'''
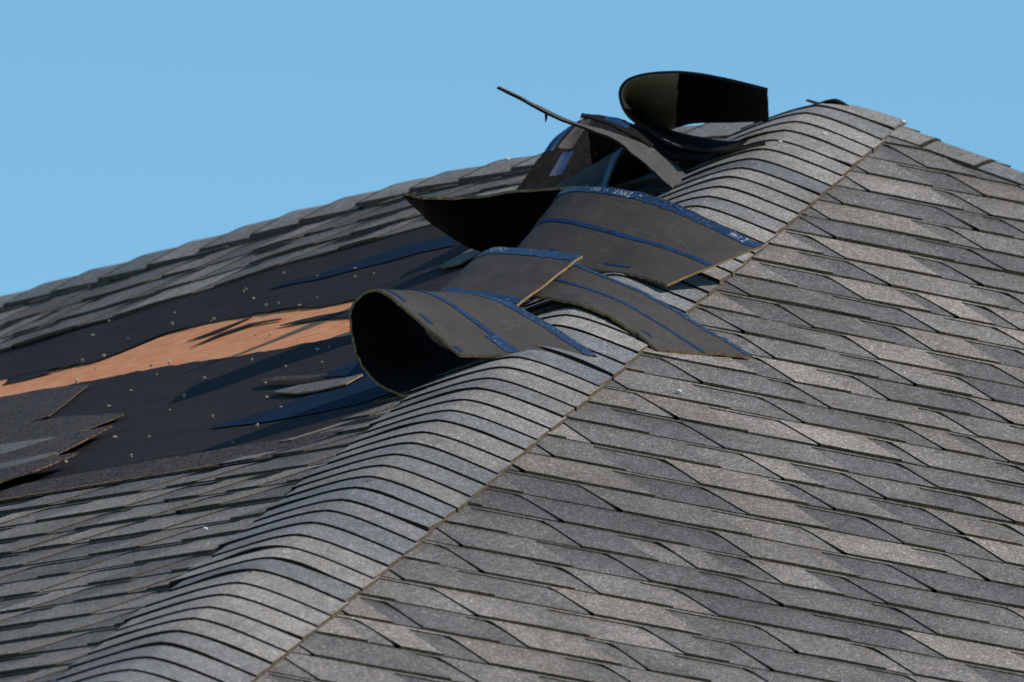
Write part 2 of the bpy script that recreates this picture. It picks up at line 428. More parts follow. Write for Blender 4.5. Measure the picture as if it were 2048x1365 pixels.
for i in range(24):
    for j in range(16):
        def pt(i, j):
            s = .05+(UPE[-1][1]-.05)*j/16; hi = s/Q; return (min(uR, hi)+(hi-min(uR, hi))*i/24, s)
        felt_quad([pt(i, j), pt(i, j+1), pt(i+1, j+1), pt(i+1, j)])
n = 40
for i in range(n):                                       # between the opening's right end and the hip
    for j in range(24):
        def pt(i, j):
            s = UPE[-1][1]+(3.35-UPE[-1][1])*j/24; lo = uR+(lR-uR)*min(1, max(0, (s-UPE[-1][1])/(LOE[-1][1]-UPE[-1][1]))); hi = s/Q
            return (lo+(hi-lo)*i/n, s)
        felt_quad([pt(i, j), pt(i, j+1), pt(i+1, j+1), pt(i+1, j)])
felt = hp(mb.build('underlayment', [M_felt], house, smoothed=True))

# patches lying flat on the slope, drawn by outline; thickness th
def patch(name, outline, h, th, mats, parent=None, kind='L', nsub=7, wob=.0, label=None):
    """outline: (top edge list, bottom edge list) both left to right, image places turned into slope places"""
    top, bot = [[onface_cached(p, kind) for p in l] for l in outline]
    mb = MB(); N = 36
    def pt(k, t, hh):
        a, b = lerp_tab(top, k), lerp_tab(bot, k); u = a[0]*(1-t)+b[0]*t; s = a[1]*(1-t)+b[1]*t
        s += wob*hnoise(k*17, h*999)
        return face_pt(kind, u, s, hh+.25*th*hnoise(u*9, s*9))
    for i in range(N):
        k0, k1 = i/N, (i+1)/N
        for j in range(nsub):
            t0, t1 = j/nsub, (j+1)/nsub
            mb.quad([pt(k0, t0, h+th), pt(k0, t1, h+th), pt(k1, t1, h+th), pt(k1, t0, h+th)], 0)
        for t in (0, 1):
            mb.quad([pt(k0, t, h+th), pt(k1, t, h+th), pt(k1, t, h), pt(k0, t, h)], 1)
    for k in (0, 1):
        for j in range(nsub): mb.quad([pt(k, j/nsub, h+th), pt(k, (j+1)/nsub, h+th), pt(k, (j+1)/nsub, h), pt(k, j/nsub, h)], 1)
    o = mb.build(name, mats, parent, loc=None if parent else pt(.5, .5, h))
    if parent is house: hp(o)
    if label: o['label'] = label
    return o
def onface_cached(p, kind): return us(p[0], p[1], kind)

# dark headlap band above the intact courses
mb = MB(); N = 90
for i in range(N):
    def pt(k, t, hh):
        sb = IB*EX+.012; st = sb-.19+.02*hnoise(k*6, 3); u = -3.2+(sb/Q+3.2-.45)*k
        return face_pt('L', u, st+(sb-st)*t, hh)
    for j in range(4): mb.quad([pt(i/N, j/4, .0065), pt(i/N, (j+1)/4, .0065), pt((i+1)/N, (j+1)/4, .0065), pt((i+1)/N, j/4, .0065)], 0)
    mb.quad([pt(i/N, 0, .0065), pt((i+1)/N, 0, .0065), pt((i+1)/N, 0, 0), pt(i/N, 0, 0)], 1)
hp(mb.build('shingle_headlap', [M_dark, M_tan], house))
mb = MB()
for i in range(N):
    k0, k1 = i/N, (i+1)/N
    def pt(k, t):
        sb = IB*EX+.012+.003*hnoise(k*30, 5); u = -3.2+(sb/Q+3.2-.62)*k
        return face_pt('L', u, sb-.022+.030*t*(1-.6*k), .0082)
    mb.quad([pt(k0, 0), pt(k0, 1), pt(k1, 1), pt(k1, 0)])
hp(mb.build('torn_rim', [M_rim], house))
# tongues of felt left on the plywood
for top, bot in [([(373, 684), (430, 662), (505, 634)], [(373, 684), (436, 666), (505, 635)]),
                 ([(378, 697), (440, 668), (500, 648), (563, 638)], [(378, 697), (440, 673), (505, 651), (563, 640)]),
                 ([(560, 652), (640, 632), (710, 620)], [(560, 653), (640, 641), (710, 634)]),
                 ([(-60, 757), (30, 750), (112, 742)], [(-60, 785), (30, 768), (112, 743)])]:
    patch('felt_tongue', (top, bot), .0003, .0009, [M_felt, M_felt], house)
# sky-lit shadow streaks on the felt, painted as thin blue strips
for top, bot in [([(545, 579), (640, 553), (740, 517), (830, 490), (912, 474)], [(545, 581), (640, 562), (740, 536), (830, 512), (912, 494)]),
                 ([(425, 858), (520, 830), (620, 795), (720, 752), (790, 715)], [(425, 861), (520, 850), (620, 833), (720, 812), (800, 785)]),
                 ([(650, 752), (700, 732), (760, 700)], [(650, 758), (700, 756), (760, 748)])]:
    patch('painted_shadow_strip', (top, bot), .0035, .0004, [M_feltshade, M_feltshade], house)

# ---------------------------------------------------------------- hip and ridge caps
CAPC = [(.190, .193, .192), (.228, .220, .206), (.262, .248, .226), (.156, .168, .176), (.168, .176, .182), (.245, .233, .214)]
CAPC = [(a*.92, b*.882, c*.875) for a, b, c in CAPC]
def cap_run(name, org, d, dl, dr, n0, n1, exposure, half, parent, lift=.012, warped=True, rad=.055, thick=.0062, calm=False, drop=0):
    A = (dr-dl)/2; B = (dr+dl)/2; nrm = d.cross(A).normalized()
    if nrm.z < 0: nrm = -nrm
    prev = None
    for k in range(n0, n1):
        mb = MB(); wl = -half*random.uniform(.94, 1.10); wr = half*random.uniform(.985, 1.01)
        if calm and k == n0 and exposure < .12: wr *= .1
        if random.random() < .68 or k == n0: cb = random.choice(CAPC)
        c1 = jit(cb, .07); c2 = mixcol(c1, random.choice(CAPC), random.uniform(0, .35)); sk = random.uniform(-.006, .006)
        seed = random.uniform(0, 50); gj = 0 if calm else random.uniform(-.007, .007); lf = .0015 if calm else random.choice([.002, .003, .004, .006]); skw = 0 if calm else random.uniform(-.007, .007)
        if calm and k == n0: wl *= .35; calm0 = True
        def P(g, wv, t, hh):
            x = org+d*((g+gj)+(sk+skw)*wv/half)+A*wv+B*(math.sqrt(wv*wv+rad*rad)-rad*.55)
            if warped: x = x+V((0, 0, warp(x.x, x.y)))
            return x+nrm*(hh+lift*(1-.95*abs(wv)/half)+lf*max(0, hnoise(wv*9, seed))*t*t+drop*math.exp(-max(0, g)/.12))
        NW = 22
        ws = [wl+(wr-wl)*i/NW for i in range(NW+1)]
        ga, gb = k*exposure-.03, (k+1)*exposure
        def hh(t): return .0012+thick*(.25+.75*t)
        for i in range(NW):
            for t0, t1 in ((0, .3), (.3, .65), (.65, .95), (.95, 1)):
                def cc(wv, t): return mixcol(c1, c2, max(0, min(1, .5+wv/half*.6)))
                mb.quad([P(ga+(gb-ga)*t0, ws[i], t0, hh(t0)), P(ga+(gb-ga)*t1, ws[i], t1, hh(t1)), P(ga+(gb-ga)*t1, ws[i+1], t1, hh(t1)), P(ga+(gb-ga)*t0, ws[i+1], t0, hh(t0))], 1 if calm and t0 == .95 else 0,
                        [cc(ws[i], t0), cc(ws[i], t1), cc(ws[i+1], t1), cc(ws[i+1], t0)])
            mb.quad([P(gb, ws[i], 1, hh(1)), P(gb, ws[i+1], 1, hh(1)), P(gb, ws[i+1], 1, -.003), P(gb, ws[i], 1, -.003)], 1)
        for wv in (ws[0], ws[-1]):
            mb.quad([P(ga, wv, 0, hh(0)), P(gb, wv, 1, hh(1)), P(gb, wv, 1, -.002), P(ga, wv, 0, -.002)], 2)
        o = mb.build(name, [M_cap, M_capbutt, M_butt], parent)
hipd = V((1, -1, -SL)).normalized(); nL, nR = NRM['L'], NRM['R']
def side(d, n, toward):
    x = d.cross(n).normalized()
    return x if x.dot(toward) > 0 else -x
e1 = empty('hip_cap', (0, 0, 3.3)); e1.parent = house
cap_run('cap_shingle', V((0, 0, 0)), hipd, side(hipd, nL, V((-1, -1, 0))), side(hipd, nR, V((1, 1, 0))), 0, 62, .125, .158, e1)
fard = V((1, 1, -SL)).normalized(); nB = V((0, SL, 1)).normalized()
e2 = empty('far_hip_cap', (0, 0, 3.3)); e2.parent = house
cap_run('cap_shingle', V((0, 0, 0)), fard, side(fard, nR, V((1, -1, 0))), side(fard, nB, V((-1, 1, 0))), 0, 26, .118, .15, e2, rad=.03, lift=.004, calm=True)
e3 = empty('ridge_cap', (0, 0, 3.3)); e3.parent = house
cap_run('cap_shingle', V((0, 0, 0)), V((-1, 0, 0)), side(V((-1, 0, 0)), nL, V((0, -1, 0))), side(V((-1, 0, 0)), nB, V((0, 1, 0))), 0, 28, .178, .13, e3, rad=.03, thick=.011, calm=True)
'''
Work required
Repeat, word for word and with no pictures, only the lines running from the beginning of the data to the line that contains "def onface_cached(p, kind): return".

Response
Write part 2 of the bpy script that recreates this picture. It picks up at line 428. More parts follow. Write for Blender 4.5. Measure the picture as if it were 2048x1365 pixels.
for i in range(24):
    for j in range(16):
        def pt(i, j):
            s = .05+(UPE[-1][1]-.05)*j/16; hi = s/Q; return (min(uR, hi)+(hi-min(uR, hi))*i/24, s)
        felt_quad([pt(i, j), pt(i, j+1), pt(i+1, j+1), pt(i+1, j)])
n = 40
for i in range(n):                                       # between the opening's right end and the hip
    for j in range(24):
        def pt(i, j):
            s = UPE[-1][1]+(3.35-UPE[-1][1])*j/24; lo = uR+(lR-uR)*min(1, max(0, (s-UPE[-1][1])/(LOE[-1][1]-UPE[-1][1]))); hi = s/Q
            return (lo+(hi-lo)*i/n, s)
        felt_quad([pt(i, j), pt(i, j+1), pt(i+1, j+1), pt(i+1, j)])
felt = hp(mb.build('underlayment', [M_felt], house, smoothed=True))

# patches lying flat on the slope, drawn by outline; thickness th
def patch(name, outline, h, th, mats, parent=None, kind='L', nsub=7, wob=.0, label=None):
    """outline: (top edge list, bottom edge list) both left to right, image places turned into slope places"""
    top, bot = [[onface_cached(p, kind) for p in l] for l in outline]
    mb = MB(); N = 36
    def pt(k, t, hh):
        a, b = lerp_tab(top, k), lerp_tab(bot, k); u = a[0]*(1-t)+b[0]*t; s = a[1]*(1-t)+b[1]*t
        s += wob*hnoise(k*17, h*999)
        return face_pt(kind, u, s, hh+.25*th*hnoise(u*9, s*9))
    for i in range(N):
        k0, k1 = i/N, (i+1)/N
        for j in range(nsub):
            t0, t1 = j/nsub, (j+1)/nsub
            mb.quad([pt(k0, t0, h+th), pt(k0, t1, h+th), pt(k1, t1, h+th), pt(k1, t0, h+th)], 0)
        for t in (0, 1):
            mb.quad([pt(k0, t, h+th), pt(k1, t, h+th), pt(k1, t, h), pt(k0, t, h)], 1)
    for k in (0, 1):
        for j in range(nsub): mb.quad([pt(k, j/nsub, h+th), pt(k, (j+1)/nsub, h+th), pt(k, (j+1)/nsub, h), pt(k, j/nsub, h)], 1)
    o = mb.build(name, mats, parent, loc=None if parent else pt(.5, .5, h))
    if parent is house: hp(o)
    if label: o['label'] = label
    return o
def onface_cached(p, kind): return us(p[0], p[1], kind)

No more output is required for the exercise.